In some phases of this case the opinion in City of Franklin v. St. Mary's Roman Catholic Church, 188 Ky. 161,221 S.W. 503, is in point. In 1870 the city of Franklin acquired a twenty-acre tract for use as a cemetery. Six acres were separated by a roadway and set apart for a Catholic cemetery, although no deed thereto was executed to the Catholic authorities. In time only a small part of this had been so used, while the Protestant cemetery, occupying the remainder, had nearly filled up and it was the purpose to use a part of the six acres as an addition thereto. It appears that the space then occupied in the Catholic portion by burial lots was less than an acre and that not as much as two acres would ever be needed for the burial of the adherents to that church. The remainder of this portion at different times had been rented out by the Catholic people for the purpose of keeping it clean of weeds. They claimed the entire six acres through adverse possession. While it did not appear that they had ever asserted title to the land through speeches and talk, that was held immaterial, since the doctrine of adverse possession rests on the acts and conduct of the claimant and not on his oral assertions, although they are regarded as competent evidence on the issue. Such was the affirmative conduct of the school authorities in the case at bar.
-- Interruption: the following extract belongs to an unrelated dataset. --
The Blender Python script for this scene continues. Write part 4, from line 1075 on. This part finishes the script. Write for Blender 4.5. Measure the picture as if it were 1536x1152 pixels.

It was also declared in the opinion that where the owner of land (assimilated to the Methodist Church here) permits another to enter upon and take actual possession of and exercise actual ownership and control over the property in the open and public manner in which the Catholic Church did in that case (and the school board in the instant case), it will give to such person the right to hold the same under the doctrine of adverse possession.

In this case it is clear that both parties openly and publicly used the lot jointly one with the other. They both had it in actual physical possession except that part upon which the buildings rested and that alone was used exclusively by the school. While it is held that two persons claiming title may not be in constructive possession at the same time [Everidge v. Martin, 164 Ky. 497, 175 S.W. 1004; Moren v. Houston, 222 Ky. 785, 2 S.W.2d 667], that rule does not apply to an actual physical occupancy of the property. Irvine v. Irvine, 89 S.W. 193, 28 Ky. Law Rep. 262; Burns v. Dillon, 226 Ky. 82,9 S.W.2d 1095. *Page 157

As to the small portion of the lot occupied by the new school building, it is admitted that the church authorities stood by and, without manifesting any objection, permitted its erection on the lot and thereby tacitly consented to its exclusive occupancy. We think the manifestations of the school authorities then and before that time were amply sufficient to put the church on notice of their claim of right. He who is silent when he should speak will not be heard when he would speak, is an ancient and wholesome doctrine. The equities of the case do not authorize a restoration of that part to the joint occupancy. Alexander v. Woodford Spring Lake Fishing Co.,90 Ky. 215, 14 S.W. 80, 12 Ky. Law Rep. 107; Finlayson v. Cuyuga Coal Coke Co., 173 Ky. 763, 191 S.W. 486.

The evidence that the occupancy by the school board of this lot was a permissive one on the part of the church is of negligible value — consisting merely of expressed opinions. Upon the point on which the case turns, there was no contrariety of evidence, and the court should have peremptorily instructed the jury accordingly.

The judgment on the cross-appeal is affirmed. On the direct appeal it is reversed and remanded for consistent proceedings.